3. Watch at least 1 new movie a week.
I was sick recently and I realized after watching 3 Will Smith's and the entire M. Night Shyamalalalalaladingdonglnnnalanan collection (which made me sicker somehow) that there is definitely enough time in a week to spend being entertained by a minimum of 1 film, even though I spent the better part of a week not being entertained by any. Gonna make better choices too.

4. Drink water.
I don't. I should. Why not? S'good, no?

5. Get my passport.
It's been 5 years since my passport expired and I have a girlfriend who wants to go on vacation frequently. Plus, I think you need it just to get into Buffalo now don't you? So, I guess I should get it. And then take her to Buffalo. No, not even Buffalo. Tonawanda! No, not even Tonawanda. North Tonawanda!!! We're comin' Irv!!

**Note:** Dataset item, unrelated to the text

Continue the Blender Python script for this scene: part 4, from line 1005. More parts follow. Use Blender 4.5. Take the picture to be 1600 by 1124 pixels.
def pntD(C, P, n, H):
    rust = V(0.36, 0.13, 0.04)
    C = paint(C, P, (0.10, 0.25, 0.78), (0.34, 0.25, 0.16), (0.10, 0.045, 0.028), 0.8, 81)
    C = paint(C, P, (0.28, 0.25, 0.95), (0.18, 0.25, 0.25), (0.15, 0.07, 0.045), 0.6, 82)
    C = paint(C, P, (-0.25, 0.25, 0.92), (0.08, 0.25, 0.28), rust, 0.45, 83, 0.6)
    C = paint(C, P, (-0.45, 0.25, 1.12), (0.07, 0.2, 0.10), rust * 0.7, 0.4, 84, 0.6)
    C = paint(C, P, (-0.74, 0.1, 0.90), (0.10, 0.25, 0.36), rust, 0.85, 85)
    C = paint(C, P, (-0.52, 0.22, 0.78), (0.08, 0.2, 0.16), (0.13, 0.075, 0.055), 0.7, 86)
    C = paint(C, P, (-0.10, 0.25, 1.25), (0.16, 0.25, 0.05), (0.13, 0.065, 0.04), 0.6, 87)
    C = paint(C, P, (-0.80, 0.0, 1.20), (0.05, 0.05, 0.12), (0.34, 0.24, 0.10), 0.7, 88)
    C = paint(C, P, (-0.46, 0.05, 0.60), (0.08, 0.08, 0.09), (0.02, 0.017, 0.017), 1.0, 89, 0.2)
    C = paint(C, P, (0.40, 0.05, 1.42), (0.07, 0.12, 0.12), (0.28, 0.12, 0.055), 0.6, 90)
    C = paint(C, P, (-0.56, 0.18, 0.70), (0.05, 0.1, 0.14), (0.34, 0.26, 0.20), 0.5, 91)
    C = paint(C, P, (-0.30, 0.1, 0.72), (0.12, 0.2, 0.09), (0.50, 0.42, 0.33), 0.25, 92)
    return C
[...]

6. Holla at the Fam at least once a week.
Everybody's everywhere. But still, regardless of other goings on in our separate lives, we live in an age where a mere acknowledgment of a friend or family member takes seconds and is readily available at any time. Once a week is not too much to do.

7. Read a book every 2 months.
Attainable, enlightening, entertaining, and booky. Couldn't think of another adjective. I should read more.

8. LOOK for a new job.
I'm not gonna put pressure on myself to actually GET a new job The pursuit alone kinda entails that attaining a new job is the idea. Just the mere search at this point will be enough to make my current job just a little more bearable. And who knows? Maybe the search will bear fruit. Maybe literally. Maybe I'll get a job in an orchard. Free apples. Okay, this one's my favourite so far.

9. WRITE!!!
See above.

And finally...

10. Try not to fuck up as much as you did in 2010.
Now this doesn't mean that I spent 2010 fucking up. No more than anyone else. No less either. It just basically means, try not to be any stupider than last year. Always learn from mistakes of yours and others. Just maintain. Don't shoot the moon. Just maintain, idiot. Be better and don't be the things that annoy you in other people. Be smarter, funnier, happier, nicer, more helpful, more focussed, more reliable, more considerate, and a little closer to that person you ultimately want to be. Sounds like a tall order I know, but it's always the smallest gestures and actions that lead to the most progress and growth. Day by day, and thought by thought. That's my 2011. Living in the moment while trying to make it better.

Good luck this year guys. I wish you all the successes that will lead you to happiness.

I'll check in on you from time to time.